## Raw records
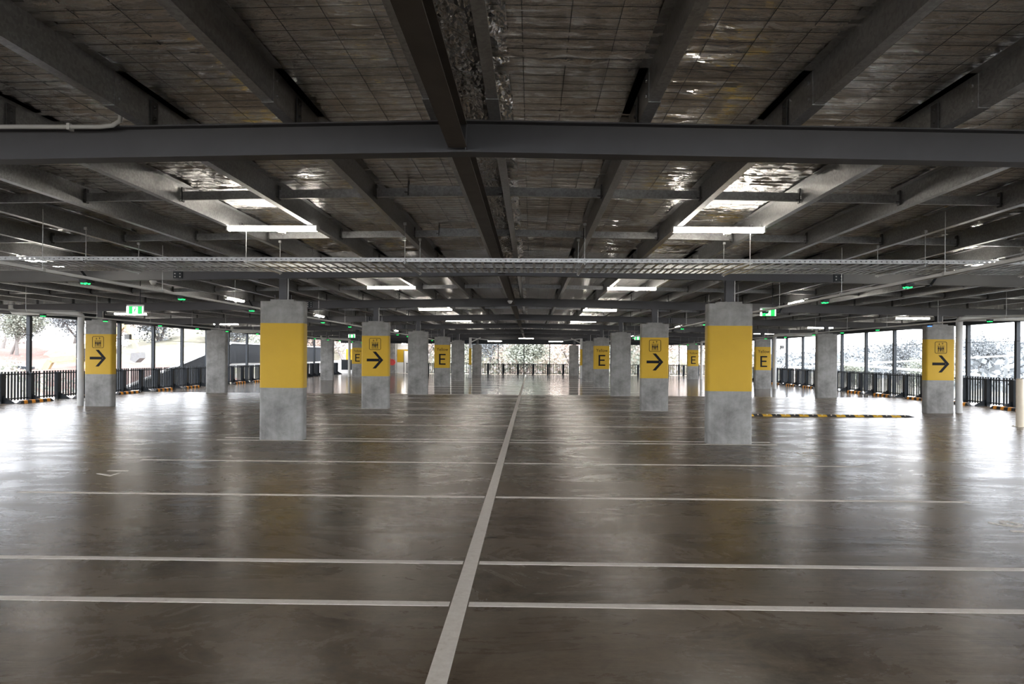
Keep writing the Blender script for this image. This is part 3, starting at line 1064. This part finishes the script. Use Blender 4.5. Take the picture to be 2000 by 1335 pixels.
# ------------------------------------------------------------------ balustrades
def panel(L=2.8):
    t = thing('balustrade_panel', '', 'balustrade')
    mb = MB(); y = .075
    while y < L - .03:
        mb.box(-.014, .014, y - .035, y + .035, .06, 1.04); y += .15
    mb.build('bars', MAT['dark'], t, fix=False)
    for z in (.95, .13):
        mb = MB(); mb.box(.011, .05, 0, L, z - .02, z + .02); mb.build('rail', MAT['dark'], t)
    for y in (.7, 2.1):
        mb = MB(); mb.box(.03, .15, y - .09, y + .09, 0, .99)
        mb.box(.13, .5, y - .006, y + .006, 0, .03)
        mb.prism([(.13, .0), (.52, .0), (.52, .04), (.13, .26)], y - .012, y + .012, 0, 'Y')
        mb.box(.03, .56, y - .05, y + .05, 0, .012)
        mb.build('support_post', MAT['dark'], t)
    return t


bp = panel(); bpu = False
def put_panel(loc, rz, lab):
    global bpu
    if not bpu: bpu = True; bp.location = loc; bp.rotation_euler = (0, 0, rz); bp['label'] = lab; bp['group'] = 'dark bar balustrade'; return bp
    return dup(bp, loc, lab, rz, 'dark bar balustrade')


for i in range(21):
    y = 5.6 + 2.8 * i
    n = 20 - i
    put_panel((-17.0, y, 0), 0, 'dark slatted balustrade panel on the left side, %s from the far end' % ORD[n])
    put_panel((17.0, y + 2.8, 0), PI, 'dark slatted balustrade panel on the right side, %s from the far end' % ORD[n])
for i in range(12):
    x = -16.8 + 2.8 * i
    if x < -11.5: continue
    put_panel((x, 66.3 + .3, 0), -PI / 2, 'dark slatted balustrade panel across the far end, %s from the left' % ORD[i - 2])

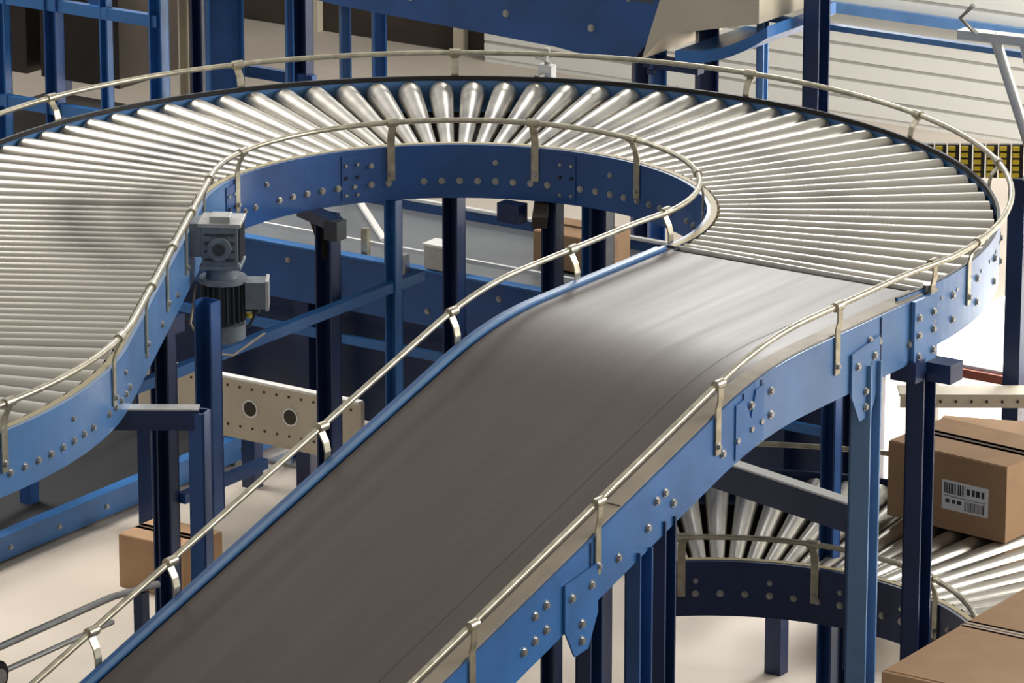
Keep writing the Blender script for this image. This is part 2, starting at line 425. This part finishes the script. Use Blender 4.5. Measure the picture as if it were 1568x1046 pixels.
# ================================================================= lower roller curve
def build_lower():
    r=root("lower_roller_conveyor")
    c=Vector((1.2,-.45,-1.0))
    def Q(th,rad,z=0): return c+Vector((rad*math.cos(th),rad*math.sin(th),z))
    t0,t1=math.radians(-60),math.radians(138)
    N=70
    th=[t0+(t1-t0)*i/N for i in range(N+1)];sd=[Vector((math.cos(t),math.sin(t),0)) for t in th]
    fr=MB("side_frames")
    fr.sweep([Q(t,RI) for t in th],sd,[(0,0),(.030,0),(.030,-.004),(.005,-.004),(.005,-.166),(.030,-.166),(.030,-.17),(0,-.17)],"navy_paint")
    fr.sweep([Q(t,RI) for t in th],sd,[(.0301,.002),(.012,.002),(.012,-.002),(.0301,-.002)],"cap_yellow")
    fr.sweep([Q(t,1.6) for t in th],sd,[(0,.012),(-.008,.012),(-.008,-.17),(0,-.17)],"navy_paint")
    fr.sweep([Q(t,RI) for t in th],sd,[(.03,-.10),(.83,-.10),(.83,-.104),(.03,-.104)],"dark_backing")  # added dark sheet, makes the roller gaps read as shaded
    for i in range(2,N*1,2):
        t=th[i]
        fr.bolt(Q(t,RI,-.10),-sd[i],r=.008)
        if i%6==0: fr.bolt(Q(t,RI,-.06),-sd[i],r=.006)
    fr.build(r)
    ro=MB("rollers");t=t0+.03
    while t<t1:
        taper_roller(ro,Q(t,RI+.038),Q(t,1.57),RI_,RO_);t+=math.radians(3.75)
    ro.build(r)
    gr=MB("guard_rails")
    gr.tube([Q(t,RI-.022,.083) for t in th],.0088,"rail_steel");gr.tube([Q(t,1.63,.083) for t in th],.0088,"rail_steel")
    for d in (-10,30,64,99,130):
        t=math.radians(d);n=Vector((math.cos(t),math.sin(t),0));strap(gr,Q(t,RI),-n,Vector((-n.y,n.x,0)),-1.0,-1.0+.083,.022)
    for d in (20,60,100):
        t=math.radians(d);n=Vector((math.cos(t),math.sin(t),0));strap(gr,Q(t,1.6),n,Vector((-n.y,n.x,0)),-1.0,-1.0+.083,.03)
    gr.build(r)
    po=MB("support_legs")
    for d,rad in ((0,RI+.03),(60,1.5),(20,1.58),(-50,1.58),(-50,RI+.03),(136,RI+.03)):
        t=math.radians(d);p=Q(t,rad)
        po.channel((p.x,p.y,-1.9),(p.x,p.y,-1.16),.045,.06,.006,"navy_paint",(0,-1,0))
        po.box((p.x,p.y,-1.894),(.14,.14,.012),"zinc")
    po.build(r)
    cb_=MB("crossbeam")
    cb_.beam((.60,.18,-.70),(1.42,-.035,-.70),.04,.085,"navy_paint");cb_.beam((.60,.18,-.655),(1.42,-.035,-.655),.042,.006,"white_paint")
    cb_.beam((1.40,-.03,-1.15),(1.40,-.03,-.70),.05,.05,"navy_paint")
    cb_.build(r)
build_lower()

# ================================================================= gear motor
def build_motor():
    m=MB("gear_motor")
    c=Vector((-.435,-.56,0));n=-L1;t=D1;z=Vector((0,0,1))
    def bx(o,s,mm): m.box(c+n*o[0]+t*o[1]+z*o[2],s,mm,ax=(n,t,z))
    bx((-.06,0,-.03),(.06,.10,.10),"motor_grey")
    bx((0,0,-.045),(.105,.115,.12),"motor_grey")
    bx((0,0,.018),(.125,.13,.012),"alu");bx((0,.02,.032),(.06,.06,.02),"alu")
    bx((.0,0,-.11),(.12,.125,.012),"motor_grey")
    for k in range(5): bx((.055,-.045+.0225*k,-.045),(.01,.006,.10),"motor_dark")
    for k in range(4): bx((0,.060,-.085+.025*k),(.09,.008,.006),"motor_dark")
    m.cyl(c+t*.06-z*.05,c+t*.075-z*.05,.035,.035,"motor_grey",18)
    m.cyl(c+t*.075-z*.05,c+t*.08-z*.05,.018,.018,"motor_dark",18)
    m.cyl(c-z*.11,c-z*.15,.045,.05,"motor_grey",20)
    m.cyl(c-z*.15,c-z*.165,.07,.07,"motor_grey",20)
    m.cyl(c-z*.165,c-z*.29,.052,.052,"motor_dark",24)
    for k in range(20):
        a=2*math.pi*k/20;d=n*math.cos(a)+t*math.sin(a);s2=d.cross(z)
        m.box(c+d*.058-z*.225,(.014,.004,.115),"motor_dark",ax=(d,s2,z))
    m.cyl(c-z*.29,c-z*.335,.066,.064,"motor_grey",24);m.cyl(c-z*.335,c-z*.345,.064,.045,"motor_dark",24)
    side=Vector((.83,.56,0));q=c+side*.095-z*.20;s3=side.cross(z)
    m.box(q,(.06,.075,.08),"motor_grey",ax=(side,s3,z));m.box(q+side*.034,(.01,.085,.09),"alu",ax=(side,s3,z))
    m.cyl(q-z*.04,q-z*.06,.012,.012,"motor_dark",10)
    m.cyl(q-z*.06-side*.02,q-z*.075-side*.02,.01,.01,"yellow_paint",8)
    m.tube([q-z*.06,q-z*.10-side*.02,q-z*.13-side*.08,q-z*.12-side*.15,q-z*.08-side*.21],.005,"motor_dark",6)
    base=c-n*.08+Vector((0,0,-.16))
    m.tube([base+Vector((0,0,-.02)),base+t*.12-z*.10,base+t*.18-z*.17+n*.05,base+t*.10-z*.2+n*.12,base-z*.16+n*.2],.004,"tan_guide",6)
    m.build(bevel=.002)
build_motor()

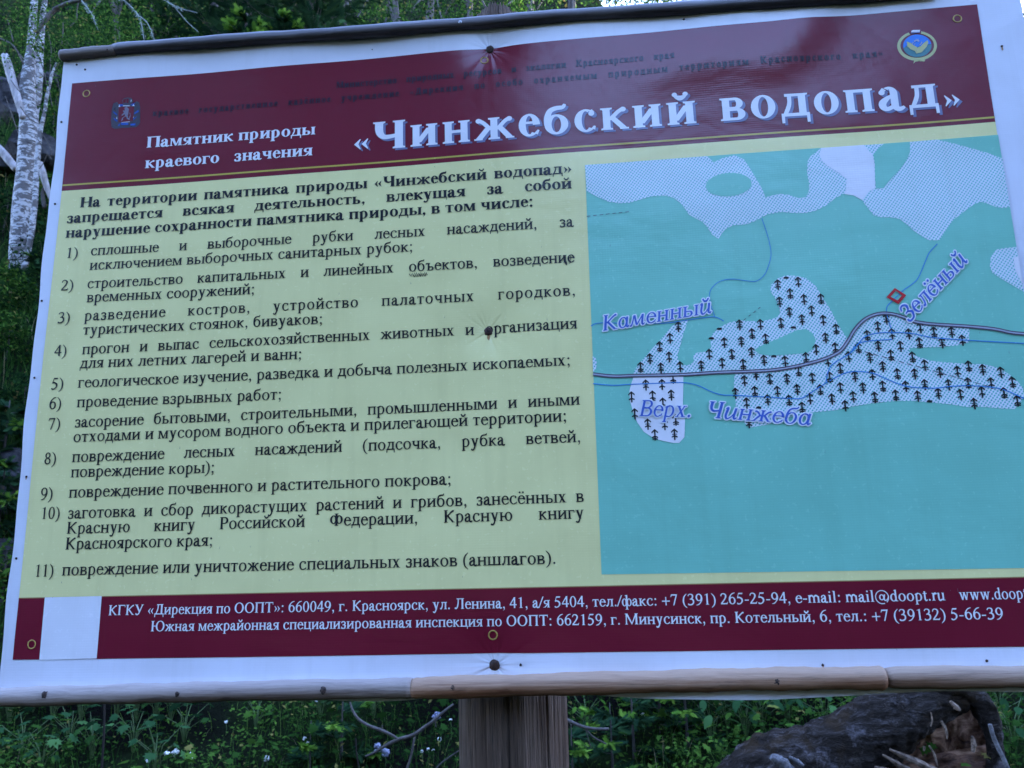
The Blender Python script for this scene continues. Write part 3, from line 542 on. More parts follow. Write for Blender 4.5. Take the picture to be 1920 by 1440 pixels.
# lettering
def text(name, font, s, p0, p1, em, mat, k, justify=True, sp=0, h=None, mode='h', off=(0, 0), vs=1):
    k = k+1.5 if k < 8 else k
    a, b = P(*p0), P(*p1); L = math.hypot(b[0]-a[0], b[1]-a[1]); ca, sa = (b[0]-a[0])/L, (b[1]-a[1])/L
    ws = [font.word(q, sp) for q in s.split(' ')]; n = len(ws); tot = sum(q[0] for q in ws); h = h or 1
    if justify: gap = (L-tot*em*h)/max(1, n-1)
    else: h = L/((tot+.25*(n-1))*em); gap = .25*em*h
    x = 0
    for wd, vv, ff in ws:
        VV, FF = [], []; m = 0
        for p in vv:
            X, Y = x+p[0]*em*h, p[1]*em*vs; VV.append(S3(a[0]+X*ca-Y*sa+off[0], a[1]+X*sa+Y*ca+off[1], k))
        FF += [list(f) for f in ff]; x += wd*em*h+gap
        mesh(name, VV, FF, banner, mat, smooth=True)
EM = .0254
BODY = [(BOLD, 'На территории памятника природы «Чинжебский водопад»', (150.7, 390), (1073, 326), 1, 0), (BOLD, 'запрещается всякая деятельность, влекущая за собой', (126, 419.5), (1073, 354.5), 1, 0),
 (BOLD, 'нарушение сохранности памятника природы, в том числе:', (124, 447), (1001, 388), 0, 0),
 (REG, 'сплошные и выборочные рубки лесных насаждений, за', (171, 480), (1076, 425.5), 1, 0), (REG, 'исключением выборочных санитарных рубок;', (169, 507.5), (775, 471), 0, 0),
 (REG, 'строительство капитальных и линейных объектов, возведение', (165, 542), (1078, 492), 1, 0), (REG, 'временных сооружений;', (164, 568), (479, 551.5), 0, 0),
 (REG, 'разведение костров, устройство палаточных городков,', (160, 602.5), (1080, 554), 1, .045), (REG, 'туристических стоянок, бивуаков;', (157.5, 629), (606, 607), 0, 0),
 (REG, 'прогон и выпас сельскохозяйственных животных и организация', (156, 665.5), (1083, 616), 1, 0), (REG, 'для них летних лагерей и ванн;', (152, 691.5), (567, 673), 0, 0),
 (REG, 'геологическое изучение, разведка и добыча полезных ископаемых;', (148, 728), (1071, 685), 0, 0), (REG, 'проведение взрывных работ;', (146, 764.5), (529, 749), 0, 0),
 (REG, 'засорение бытовыми, строительными, промышленными и иными', (142, 802), (1088, 759), 1, 0), (REG, 'отходами и мусором водного объекта и прилегающей территории;', (139, 829.5), (1064, 790), 0, 0),
 (REG, 'повреждение лесных насаждений (подсочка, рубка ветвей,', (136.5, 867), (1090, 829), 1, 0), (REG, 'повреждение коры);', (134, 895.5), (403, 886), 0, 0),
 (REG, 'повреждение почвенного и растительного покрова;', (130, 933.5), (847, 908), 0, 0), (REG, 'заготовка и сбор дикорастущих растений и грибов, занесённых в', (128, 972.5), (1096, 941), 1, 0),
 (REG, 'Красную книгу Российской Федерации, Красную книгу', (125.5, 1001), (1096, 972), 1, 0), (REG, 'Красноярского края;', (123, 1030.5), (400, 1023), 0, 0),
 (REG, 'повреждение или уничтожение специальных знаков (аншлагов).', (117, 1079), (1044, 1057), 0, 0)]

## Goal
Restate only the lines running from the start of the material above through the line containing "return dup(bp, loc, lab, rz, 'dark", ends included. No pictures.

## Written answer
Keep writing the Blender script for this image. This is part 3, starting at line 1064. This part finishes the script. Use Blender 4.5. Take the picture to be 2000 by 1335 pixels.
# ------------------------------------------------------------------ balustrades
def panel(L=2.8):
    t = thing('balustrade_panel', '', 'balustrade')
    mb = MB(); y = .075
    while y < L - .03:
        mb.box(-.014, .014, y - .035, y + .035, .06, 1.04); y += .15
    mb.build('bars', MAT['dark'], t, fix=False)
    for z in (.95, .13):
        mb = MB(); mb.box(.011, .05, 0, L, z - .02, z + .02); mb.build('rail', MAT['dark'], t)
    for y in (.7, 2.1):
        mb = MB(); mb.box(.03, .15, y - .09, y + .09, 0, .99)
        mb.box(.13, .5, y - .006, y + .006, 0, .03)
        mb.prism([(.13, .0), (.52, .0), (.52, .04), (.13, .26)], y - .012, y + .012, 0, 'Y')
        mb.box(.03, .56, y - .05, y + .05, 0, .012)
        mb.build('support_post', MAT['dark'], t)
    return t


bp = panel(); bpu = False
def put_panel(loc, rz, lab):
    global bpu
    if not bpu: bpu = True; bp.location = loc; bp.rotation_euler = (0, 0, rz); bp['label'] = lab; bp['group'] = 'dark bar balustrade'; return bp
    return dup(bp, loc, lab, rz, 'dark bar balustrade')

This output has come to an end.